Labor, elections and 'leftwing' communism
What attitude should socialists take to Labor's shift to the right as it prepares for power? And how should we communicate with a range of people who will mostly be voting Labor because they see it as the only feasible alternative to a Liberal re-election? Mitch Glocking writes that the classical Marxist tradition provides us with important intellectual tools to help answer these questions.
After the 1917 Russian Revolution, Lenin and the Bolsheviks knew that only the success of further revolutions in the advanced capitalist countries could save their fledgling workers' state.
As Lenin wrote in 1918 and again in 1919, "the final victory of socialism in a single country is of course impossible". So in 1919 the (Third) Communist International, or the Comintern, was set up in order to assist with the building of mass revolutionary socialist parties internationally.
Lenin tried to build an international organization of intelligent thinking revolutionary activists who could respond flexibly to the struggle. This meant opening up a two-way dialogue over strategy and tactics.
In now classic pamphlet Left Wing Communism: An Infantile Disorder, Lenin aimed to explain how it was possible to build mass revolutionary socialist parties in countries where the mass of workers still looked to reformist Labor-style parties to effect change.
“Clearly,” Lenin argued, “the lefts in Germany have mistaken their desire, their political-ideological attitude, for objective reality. That is the most dangerous mistake for revolutionaries.”
They were not clear about the strategy and tactical manoeuvres needed to close the gap between themselves and the majority of workers who had not yet come around to the idea of revolutionary change and the bankruptcy of reformism.
For example, in Germany in 1919 a few thousand militants split off from the Social Democratic Party (SPD) and formed the Spartacus League.
They moved seamlessly from a sectarian policy of abstaining from elections to an ultra-left attempt to seize power without the support of a majority of workers—even in Berlin where it was staged.
The uprising was ruthlessly smashed. Its defeat cost the lives of the two most famous German revolutionaries of the time, Rosa Luxemburg and Karl Liebknecht. They had both originally opposed the uprising but participated after being voted down.
In Britain, Lenin criticized the large minority of members in the recently formed Communist Party such as Sylvia Pankhurst, who were opposed to affiliation to the Labour Party on principle.
Sylvia Pankhurst wrote, “The Communist Party must keep its doctrine pure and its independence of reformism inviolate, its mission is to lead the way, without stopping or turning, by the direct road to the communist revolution”.
The British Labour Party had at this time four million members and allowed other organizations to affiliate and at the same time maintain their freedom to criticise the leadership’s policies.
Lenin argued that Sylvia Pankhurst’s position abandoned the workers to the reformist leaders. In order to put a socialist platform to the Labour rank and file, socialists should affiliate—while at the same time being very clear about the nature of the Labour Party.
Labor today
Lenin’s characterised the British Labour Party as a “capitalist workers parties”. In other words, it was composed of workers, but its leadership composed of the “worst kinds of bourgeois (capitalist) elements”.

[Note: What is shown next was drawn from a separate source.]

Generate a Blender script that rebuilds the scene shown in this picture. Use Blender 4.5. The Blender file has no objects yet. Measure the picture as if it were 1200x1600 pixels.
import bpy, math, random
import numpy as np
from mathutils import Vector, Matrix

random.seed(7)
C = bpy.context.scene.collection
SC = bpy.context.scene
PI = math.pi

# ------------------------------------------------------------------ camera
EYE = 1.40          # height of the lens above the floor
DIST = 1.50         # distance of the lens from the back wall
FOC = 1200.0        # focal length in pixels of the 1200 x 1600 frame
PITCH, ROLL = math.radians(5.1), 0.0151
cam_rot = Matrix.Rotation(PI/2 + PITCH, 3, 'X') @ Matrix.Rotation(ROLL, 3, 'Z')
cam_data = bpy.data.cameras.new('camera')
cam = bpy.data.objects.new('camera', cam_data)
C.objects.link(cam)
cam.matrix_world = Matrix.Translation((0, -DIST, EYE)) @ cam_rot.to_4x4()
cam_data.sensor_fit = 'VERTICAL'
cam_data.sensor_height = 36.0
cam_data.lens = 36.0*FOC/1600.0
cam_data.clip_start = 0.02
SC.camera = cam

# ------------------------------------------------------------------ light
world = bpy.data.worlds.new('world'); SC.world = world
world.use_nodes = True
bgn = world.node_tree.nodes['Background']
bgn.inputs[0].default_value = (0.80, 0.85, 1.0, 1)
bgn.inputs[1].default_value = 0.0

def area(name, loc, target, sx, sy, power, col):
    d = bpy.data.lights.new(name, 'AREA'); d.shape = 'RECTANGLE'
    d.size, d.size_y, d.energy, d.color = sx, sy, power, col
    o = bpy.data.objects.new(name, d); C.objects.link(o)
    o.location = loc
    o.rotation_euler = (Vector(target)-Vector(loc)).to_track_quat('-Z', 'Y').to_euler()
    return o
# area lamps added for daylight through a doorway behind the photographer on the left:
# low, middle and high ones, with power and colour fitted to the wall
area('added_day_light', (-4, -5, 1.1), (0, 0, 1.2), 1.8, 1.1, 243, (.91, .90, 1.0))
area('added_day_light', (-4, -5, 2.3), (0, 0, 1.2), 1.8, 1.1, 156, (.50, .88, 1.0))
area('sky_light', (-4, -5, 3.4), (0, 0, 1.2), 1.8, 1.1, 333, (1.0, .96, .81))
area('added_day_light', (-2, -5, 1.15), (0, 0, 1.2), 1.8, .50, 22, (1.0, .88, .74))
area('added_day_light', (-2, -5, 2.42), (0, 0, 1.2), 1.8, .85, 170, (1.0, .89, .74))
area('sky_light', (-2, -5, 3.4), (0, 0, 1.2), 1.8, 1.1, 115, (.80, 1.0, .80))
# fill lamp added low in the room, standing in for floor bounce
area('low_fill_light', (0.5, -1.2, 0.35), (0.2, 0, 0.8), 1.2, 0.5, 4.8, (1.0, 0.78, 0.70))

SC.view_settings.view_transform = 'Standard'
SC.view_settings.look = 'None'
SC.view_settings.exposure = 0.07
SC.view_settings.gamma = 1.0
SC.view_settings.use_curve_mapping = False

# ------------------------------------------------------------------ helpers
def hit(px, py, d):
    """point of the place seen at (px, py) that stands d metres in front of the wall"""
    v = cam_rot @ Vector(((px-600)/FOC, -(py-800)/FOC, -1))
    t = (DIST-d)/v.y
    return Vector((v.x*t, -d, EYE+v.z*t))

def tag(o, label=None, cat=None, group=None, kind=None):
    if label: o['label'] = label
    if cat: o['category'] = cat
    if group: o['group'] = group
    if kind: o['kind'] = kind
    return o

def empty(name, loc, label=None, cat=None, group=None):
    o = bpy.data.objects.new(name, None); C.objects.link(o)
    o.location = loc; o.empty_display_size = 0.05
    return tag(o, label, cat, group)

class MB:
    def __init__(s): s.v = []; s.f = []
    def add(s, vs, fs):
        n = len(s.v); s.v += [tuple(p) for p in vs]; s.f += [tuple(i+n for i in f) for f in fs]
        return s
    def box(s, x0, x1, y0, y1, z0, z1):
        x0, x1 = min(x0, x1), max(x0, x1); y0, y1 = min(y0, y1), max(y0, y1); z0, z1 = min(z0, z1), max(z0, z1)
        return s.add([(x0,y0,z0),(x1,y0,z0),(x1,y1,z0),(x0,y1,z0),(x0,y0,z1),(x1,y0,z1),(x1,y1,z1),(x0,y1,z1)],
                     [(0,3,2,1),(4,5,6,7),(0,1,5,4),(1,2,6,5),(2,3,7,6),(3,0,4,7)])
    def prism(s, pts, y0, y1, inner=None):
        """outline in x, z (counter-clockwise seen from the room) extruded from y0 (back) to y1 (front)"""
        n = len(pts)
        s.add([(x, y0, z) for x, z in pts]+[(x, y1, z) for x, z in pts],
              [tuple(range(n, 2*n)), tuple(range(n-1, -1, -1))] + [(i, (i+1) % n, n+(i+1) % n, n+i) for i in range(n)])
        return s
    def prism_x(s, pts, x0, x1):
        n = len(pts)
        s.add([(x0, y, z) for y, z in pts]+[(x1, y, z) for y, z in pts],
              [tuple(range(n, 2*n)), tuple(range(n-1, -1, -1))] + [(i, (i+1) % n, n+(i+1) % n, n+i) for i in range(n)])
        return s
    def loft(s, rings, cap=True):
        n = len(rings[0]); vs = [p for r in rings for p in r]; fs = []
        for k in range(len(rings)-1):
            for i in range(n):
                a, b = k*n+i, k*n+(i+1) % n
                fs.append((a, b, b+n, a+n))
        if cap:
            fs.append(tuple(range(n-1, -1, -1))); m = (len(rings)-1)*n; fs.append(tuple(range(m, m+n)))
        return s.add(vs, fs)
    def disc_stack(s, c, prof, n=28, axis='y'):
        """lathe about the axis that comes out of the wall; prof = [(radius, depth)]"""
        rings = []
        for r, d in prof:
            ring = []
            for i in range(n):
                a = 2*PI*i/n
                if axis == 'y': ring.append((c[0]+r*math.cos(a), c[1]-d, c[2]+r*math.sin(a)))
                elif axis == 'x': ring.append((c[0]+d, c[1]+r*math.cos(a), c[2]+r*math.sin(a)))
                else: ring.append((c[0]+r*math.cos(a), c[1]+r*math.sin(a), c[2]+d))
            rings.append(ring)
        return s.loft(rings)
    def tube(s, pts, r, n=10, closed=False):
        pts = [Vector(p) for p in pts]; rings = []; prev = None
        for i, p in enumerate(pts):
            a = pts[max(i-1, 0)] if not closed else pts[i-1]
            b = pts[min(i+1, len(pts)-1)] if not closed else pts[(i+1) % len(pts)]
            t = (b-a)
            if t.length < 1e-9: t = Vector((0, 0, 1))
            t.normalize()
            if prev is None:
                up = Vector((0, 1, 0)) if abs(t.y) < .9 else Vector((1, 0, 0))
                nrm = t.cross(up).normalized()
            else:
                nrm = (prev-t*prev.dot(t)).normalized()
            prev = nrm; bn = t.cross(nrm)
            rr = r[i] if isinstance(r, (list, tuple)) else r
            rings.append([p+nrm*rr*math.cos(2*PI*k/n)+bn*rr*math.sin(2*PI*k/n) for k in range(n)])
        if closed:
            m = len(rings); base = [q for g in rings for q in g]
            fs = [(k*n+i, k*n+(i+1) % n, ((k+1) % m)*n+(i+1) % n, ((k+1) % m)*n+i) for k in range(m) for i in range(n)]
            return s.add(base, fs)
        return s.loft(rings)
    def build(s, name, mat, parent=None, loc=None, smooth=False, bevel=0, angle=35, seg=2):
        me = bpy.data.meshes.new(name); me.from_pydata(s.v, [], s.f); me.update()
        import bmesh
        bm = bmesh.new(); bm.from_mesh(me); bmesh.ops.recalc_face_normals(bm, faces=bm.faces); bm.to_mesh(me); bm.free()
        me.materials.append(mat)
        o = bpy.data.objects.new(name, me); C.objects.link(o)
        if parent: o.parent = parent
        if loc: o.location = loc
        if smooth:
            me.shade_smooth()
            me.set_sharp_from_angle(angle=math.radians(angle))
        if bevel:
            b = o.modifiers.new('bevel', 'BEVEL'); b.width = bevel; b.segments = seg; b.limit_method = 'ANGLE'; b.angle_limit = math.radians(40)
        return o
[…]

This analysis more or less holds true today for the ALP as a party rooted in the union bureaucracy and tied to their campaign funding, but committed to running capitalism on behalf of all classes.
This means that Labor can never be transformed into a progressive, leftwing party capable of taming the system.
But millions of workers will still vote for it in elections because it expresses their desire for social reform—even though disillusionment has seen the party lose most of its active working class membership in the past 25 years.
As long as workers hold illusions in the parliamentary system, socialists have to be with them against the institutions of the bosses in order to have radical criticisms of the Labor’s polices taken seriously. This includes taking positions on specific debates within the party.
Issuing denouncements from the sidelines does not tell workers what to do—and can often just re-inforce people’s cynicism.
It might not be practically possible for socialists to join reformist organizations such as the Labor Party or the Greens, because we would not be allowed to maintain the necessary independent presence without being isolated, disciplined or expelled.
But we can and must intervene creatively in the debates and discussions occurring within these organizations whenever possible. By doing this, we will be better able to point the way forward for working class struggle, better connected to build a stronger left, and better trained in the art of communicating revolutionary socialist ideas to a larger audience.